制作ニュース
第一線で活躍する制作者に、これまでの道のりと仕事観を尋ねる「シリーズ“制作者のキャリア”」。今回のゲストは、こまばアゴラ劇場職員であり、劇団「青年団」の制作部でもある木元太郎。劇作家、演出家、俳優、そして制作者。あらゆる部門で現代小劇場界をリードする才能を輩出し続ける演劇集団の中で、濃密なキャリアを積んできた期待の若手制作者が語る、仕事へのこだわり、そして、悩みとは?
周りを見渡せば必ず面白いものがある
――演劇との最初の出会いはいつ頃ですか?
高校に入学して最初に話しかけた友達のグループに演劇をやっている人がいて、高校の演劇部に入っていたんですね。彼らといっしょに行動していく中で自然に演劇部の手伝いをしていて、3年生の時に正式に入部しました。福岡でやっている小劇場の公演にもよく連れて行ってもらいました。
――卒業後も演劇を続けていこうと思っていたんですか?
もともと絵を描くのが好きで、演劇部と並行して美術系の予備校に通っていたんです。で、3年の時に受験どうしようかなって考えて美大のパンフレットを見ていたら、多摩美(多摩美術大学)に「映像演劇学科」っていう謎の学科があることを発見して(笑)。他の油絵の学科は落ちたんですけど、そこだけ受かったんです。ただ、今改めて考えると、受験で上京してきた時、試験と試験の合間に下北沢に行って芝居を観たりしてたぐらいなので、油絵の学科に受かっていたとしても何らかの形で演劇に関わっていたとは思いますね。多摩美の演劇コースは当時、清水邦夫さんが教授で、各自が学内で作品作りをしていくんですけど、1つ上の学年に、その後「小指値(現・快快)」として活動していくメンバーがいて、彼らともいっしょに作品を作っていました。
――「小指値」には旗揚げから参加したんですか?
「小指値」の旗揚げ公演は大学の卒業公演だったんですけど、基本的にはその学年のメンバーが中心に製作する形なので、学年の違う僕は横でその様子を見ていただけですね。
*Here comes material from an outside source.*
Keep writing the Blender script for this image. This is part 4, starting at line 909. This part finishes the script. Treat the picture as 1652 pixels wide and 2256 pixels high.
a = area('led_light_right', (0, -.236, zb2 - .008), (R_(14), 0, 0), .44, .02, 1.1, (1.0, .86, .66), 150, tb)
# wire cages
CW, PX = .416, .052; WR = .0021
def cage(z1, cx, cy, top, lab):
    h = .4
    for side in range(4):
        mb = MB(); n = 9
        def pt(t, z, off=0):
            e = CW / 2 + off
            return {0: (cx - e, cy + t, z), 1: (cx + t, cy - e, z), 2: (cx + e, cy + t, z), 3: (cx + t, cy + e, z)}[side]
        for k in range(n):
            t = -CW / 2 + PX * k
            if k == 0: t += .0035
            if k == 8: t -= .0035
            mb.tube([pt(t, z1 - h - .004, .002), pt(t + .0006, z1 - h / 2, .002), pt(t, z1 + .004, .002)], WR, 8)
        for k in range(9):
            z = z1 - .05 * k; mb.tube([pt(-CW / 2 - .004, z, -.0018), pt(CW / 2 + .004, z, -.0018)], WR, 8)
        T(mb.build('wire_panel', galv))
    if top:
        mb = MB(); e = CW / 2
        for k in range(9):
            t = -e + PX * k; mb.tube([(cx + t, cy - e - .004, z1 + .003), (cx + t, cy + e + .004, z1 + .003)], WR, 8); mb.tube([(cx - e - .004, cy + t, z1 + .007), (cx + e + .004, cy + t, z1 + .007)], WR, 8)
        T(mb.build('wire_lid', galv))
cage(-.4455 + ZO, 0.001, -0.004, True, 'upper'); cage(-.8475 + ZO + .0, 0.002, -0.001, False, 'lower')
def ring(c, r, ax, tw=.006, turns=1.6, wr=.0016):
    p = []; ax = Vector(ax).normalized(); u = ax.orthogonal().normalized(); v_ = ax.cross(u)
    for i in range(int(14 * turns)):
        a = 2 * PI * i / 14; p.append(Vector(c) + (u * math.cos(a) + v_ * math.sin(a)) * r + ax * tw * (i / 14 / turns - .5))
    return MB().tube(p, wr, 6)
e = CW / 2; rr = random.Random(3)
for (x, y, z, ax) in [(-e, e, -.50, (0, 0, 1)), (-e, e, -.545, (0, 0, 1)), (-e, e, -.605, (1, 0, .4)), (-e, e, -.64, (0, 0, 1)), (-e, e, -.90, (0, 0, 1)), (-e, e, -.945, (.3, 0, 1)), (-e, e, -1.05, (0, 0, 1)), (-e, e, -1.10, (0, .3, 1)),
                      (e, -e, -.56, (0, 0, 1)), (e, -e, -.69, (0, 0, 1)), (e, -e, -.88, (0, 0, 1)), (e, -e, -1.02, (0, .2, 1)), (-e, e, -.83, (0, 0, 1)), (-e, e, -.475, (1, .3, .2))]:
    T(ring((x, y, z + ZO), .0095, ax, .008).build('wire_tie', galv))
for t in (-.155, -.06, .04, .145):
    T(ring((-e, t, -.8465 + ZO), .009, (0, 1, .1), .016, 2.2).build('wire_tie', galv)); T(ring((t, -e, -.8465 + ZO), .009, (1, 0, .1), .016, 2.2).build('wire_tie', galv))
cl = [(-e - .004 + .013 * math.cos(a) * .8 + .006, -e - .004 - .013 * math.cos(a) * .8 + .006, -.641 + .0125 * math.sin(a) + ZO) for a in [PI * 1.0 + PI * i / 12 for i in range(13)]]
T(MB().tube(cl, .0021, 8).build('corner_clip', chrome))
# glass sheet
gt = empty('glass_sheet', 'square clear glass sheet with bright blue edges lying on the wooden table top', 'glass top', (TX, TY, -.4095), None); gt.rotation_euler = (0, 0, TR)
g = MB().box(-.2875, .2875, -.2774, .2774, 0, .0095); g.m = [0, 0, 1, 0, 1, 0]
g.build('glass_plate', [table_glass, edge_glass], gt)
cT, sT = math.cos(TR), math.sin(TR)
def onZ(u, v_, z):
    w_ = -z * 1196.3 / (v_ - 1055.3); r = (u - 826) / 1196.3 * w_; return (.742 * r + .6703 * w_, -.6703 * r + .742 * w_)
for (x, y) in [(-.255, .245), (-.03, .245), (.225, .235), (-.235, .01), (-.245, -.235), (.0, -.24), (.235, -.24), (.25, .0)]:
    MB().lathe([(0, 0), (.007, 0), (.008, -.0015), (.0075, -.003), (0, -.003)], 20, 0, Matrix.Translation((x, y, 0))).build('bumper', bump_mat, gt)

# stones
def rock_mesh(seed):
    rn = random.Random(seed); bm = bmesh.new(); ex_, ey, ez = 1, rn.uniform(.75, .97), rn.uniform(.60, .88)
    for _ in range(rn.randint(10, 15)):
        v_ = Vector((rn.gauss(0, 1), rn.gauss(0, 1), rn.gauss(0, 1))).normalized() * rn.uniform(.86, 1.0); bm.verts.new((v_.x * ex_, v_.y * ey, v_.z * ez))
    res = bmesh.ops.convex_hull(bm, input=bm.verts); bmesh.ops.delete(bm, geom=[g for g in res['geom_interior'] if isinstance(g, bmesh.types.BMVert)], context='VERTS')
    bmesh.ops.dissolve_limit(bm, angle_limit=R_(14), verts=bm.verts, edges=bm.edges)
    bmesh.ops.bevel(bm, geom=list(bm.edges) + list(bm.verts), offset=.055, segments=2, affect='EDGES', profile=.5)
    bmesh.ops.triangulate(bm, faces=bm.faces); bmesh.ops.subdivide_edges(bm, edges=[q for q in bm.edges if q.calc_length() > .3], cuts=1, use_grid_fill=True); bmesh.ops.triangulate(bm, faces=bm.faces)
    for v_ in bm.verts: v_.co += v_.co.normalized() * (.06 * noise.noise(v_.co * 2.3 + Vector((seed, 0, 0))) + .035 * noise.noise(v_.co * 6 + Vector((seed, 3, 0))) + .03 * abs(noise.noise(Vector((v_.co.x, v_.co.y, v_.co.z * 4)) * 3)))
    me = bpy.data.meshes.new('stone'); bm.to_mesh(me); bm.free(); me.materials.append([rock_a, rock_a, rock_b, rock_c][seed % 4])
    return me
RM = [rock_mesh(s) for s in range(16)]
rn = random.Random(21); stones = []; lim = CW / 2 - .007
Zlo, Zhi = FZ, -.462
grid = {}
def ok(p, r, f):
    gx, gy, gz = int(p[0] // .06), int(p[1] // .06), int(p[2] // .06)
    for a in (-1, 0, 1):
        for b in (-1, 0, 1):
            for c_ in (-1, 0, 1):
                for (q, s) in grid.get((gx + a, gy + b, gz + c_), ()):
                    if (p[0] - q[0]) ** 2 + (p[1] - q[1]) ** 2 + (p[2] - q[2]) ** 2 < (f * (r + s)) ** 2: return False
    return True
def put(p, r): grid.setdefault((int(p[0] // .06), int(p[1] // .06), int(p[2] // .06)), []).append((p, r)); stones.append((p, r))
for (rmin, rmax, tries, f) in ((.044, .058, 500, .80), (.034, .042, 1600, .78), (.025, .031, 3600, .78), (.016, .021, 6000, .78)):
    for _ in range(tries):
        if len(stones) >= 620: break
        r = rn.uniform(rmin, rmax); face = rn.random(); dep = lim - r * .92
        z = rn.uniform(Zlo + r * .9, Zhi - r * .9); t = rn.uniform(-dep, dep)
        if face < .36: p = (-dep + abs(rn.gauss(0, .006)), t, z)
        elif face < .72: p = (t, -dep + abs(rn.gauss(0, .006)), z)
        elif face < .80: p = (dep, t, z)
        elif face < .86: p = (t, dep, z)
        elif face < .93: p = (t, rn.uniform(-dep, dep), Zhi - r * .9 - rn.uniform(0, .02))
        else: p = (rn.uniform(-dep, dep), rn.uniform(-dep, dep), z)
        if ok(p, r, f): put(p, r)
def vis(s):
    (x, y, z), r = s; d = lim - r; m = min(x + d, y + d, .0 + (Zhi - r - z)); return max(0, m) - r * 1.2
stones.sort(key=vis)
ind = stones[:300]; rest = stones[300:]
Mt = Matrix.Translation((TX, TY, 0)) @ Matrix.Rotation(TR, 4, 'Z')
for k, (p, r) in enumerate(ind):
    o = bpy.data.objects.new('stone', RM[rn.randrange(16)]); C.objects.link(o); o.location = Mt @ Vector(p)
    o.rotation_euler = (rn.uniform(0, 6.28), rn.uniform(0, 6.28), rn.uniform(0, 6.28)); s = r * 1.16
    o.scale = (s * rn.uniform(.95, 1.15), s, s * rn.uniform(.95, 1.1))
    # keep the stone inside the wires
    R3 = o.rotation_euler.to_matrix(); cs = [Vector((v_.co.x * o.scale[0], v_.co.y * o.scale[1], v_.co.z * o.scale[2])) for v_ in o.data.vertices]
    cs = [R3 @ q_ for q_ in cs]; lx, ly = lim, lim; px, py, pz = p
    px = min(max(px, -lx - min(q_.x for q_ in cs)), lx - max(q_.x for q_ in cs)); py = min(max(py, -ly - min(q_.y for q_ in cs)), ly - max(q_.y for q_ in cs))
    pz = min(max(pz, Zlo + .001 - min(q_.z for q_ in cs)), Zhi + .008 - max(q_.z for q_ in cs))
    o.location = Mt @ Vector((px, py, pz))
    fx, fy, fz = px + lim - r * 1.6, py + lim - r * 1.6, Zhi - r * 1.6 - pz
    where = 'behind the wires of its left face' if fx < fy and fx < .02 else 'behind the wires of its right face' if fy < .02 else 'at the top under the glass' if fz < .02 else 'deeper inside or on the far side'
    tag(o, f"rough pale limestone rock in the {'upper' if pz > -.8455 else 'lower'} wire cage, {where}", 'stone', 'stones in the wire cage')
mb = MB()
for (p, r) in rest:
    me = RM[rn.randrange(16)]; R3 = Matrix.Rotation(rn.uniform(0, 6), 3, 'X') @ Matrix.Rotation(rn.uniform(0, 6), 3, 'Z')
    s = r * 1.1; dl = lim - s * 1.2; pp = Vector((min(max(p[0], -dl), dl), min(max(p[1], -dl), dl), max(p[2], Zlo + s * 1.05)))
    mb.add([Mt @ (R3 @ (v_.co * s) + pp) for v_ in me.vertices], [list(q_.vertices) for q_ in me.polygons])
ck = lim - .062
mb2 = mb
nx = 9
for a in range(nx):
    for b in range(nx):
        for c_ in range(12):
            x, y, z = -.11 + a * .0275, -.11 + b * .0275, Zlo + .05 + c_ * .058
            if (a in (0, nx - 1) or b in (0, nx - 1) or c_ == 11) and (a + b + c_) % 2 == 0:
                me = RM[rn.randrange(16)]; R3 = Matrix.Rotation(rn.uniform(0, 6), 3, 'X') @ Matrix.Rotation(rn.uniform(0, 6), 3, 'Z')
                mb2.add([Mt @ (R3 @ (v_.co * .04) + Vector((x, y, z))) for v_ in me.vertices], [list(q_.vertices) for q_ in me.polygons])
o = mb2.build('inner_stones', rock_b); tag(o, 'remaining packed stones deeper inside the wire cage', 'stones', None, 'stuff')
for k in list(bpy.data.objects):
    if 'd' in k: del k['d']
――「制作」という仕事にはいつごろから関わりだしたんでしょうか?
年に2本ぐらい学内で作品を作る機会があって、最初は自分で作・演出したり、出演したりしていたんですけど、3年生のときに、これまでとは違う形で何かやりたいなと思い立って、パンフレット等を作る仕事に回ったんです。福岡にいた頃に観ていた「あなピグモ捕獲団」という劇団があるんですけど、その劇団のカラーというか、公演ごとに左右されない部分のデザインが高校生の僕にとって憧れで印象に残っていて、そういうブランディングみたいなものに興味があったんですね。で、見様見真似で当日パンフレットや掲示物などを作ったのが、制作的な仕事をした最初だったと記憶しています。当時のパンフレットに「制作」とクレジットしていたかは定かじゃないですが。それから、それと同時期に小指値のメンバーから「CINRAマガジンというカルチャーメディアが新たに演劇のジャンルを紹介することになって演劇に明るい人を探している」ということでご紹介をいただいて、ほぼボランティアみたいな感じだったんですけど、そこで自分の好きな劇団を紹介するライターの仕事をさせてもらうようになりました。多分その辺りから、「面白いものを自分で作り出そう」という感覚から、「周りを見渡せば必ず面白いものがある」という方向に自分の中で興味が変わっていったんじゃないかと思います。
――興味の対象がそれまでと微妙に変わってきて、辿り着いたのが「制作」だったと。
CINRAと小指値の活動を並行して続けていたんですけど、当時は「制作」というもが何なのか自分ではよく分かっていなかったと思います。そもそも小指値というカンパニーが、明確に役割分担をせずにその時々で各自のやれることで作品に関わっていく、というようなスタイルでしたから、演出からの指示で急に舞台に出演することもありましたし、音響のオペレーターをやったりもしましたし、特に「自分は制作だ」という意識もなかったかと思います。
――なるほど。一般的な「劇団制作=事務方」とは違う感覚、クリエーションの一部として無意識のうちに制作的な仕事をマルチにやっていたんですね。小指値を辞めたのは?
自分自身の卒業制作に取り掛かるようになってから、次第に小指値の活動から距離を置くようになっていきました。その理由は、年齢が他のメンバーより下だったこともあると思うんですけど、カンパニーに自分が振り回されることが多くて(笑)。直接のきっかけになった出来事が何かあったわけじゃないんですけど、例えば、彼らは会議の中で「解散する」とか「辞める」っていう話を持ち出すことが多かったんですね。だから、たぶんどこかで「そんな解散、解散って言ってる人たちとはずっとは続けていけないな」と思っていたんだと思います。その後の彼らの活躍は皆さんご存知の通りですが(笑)。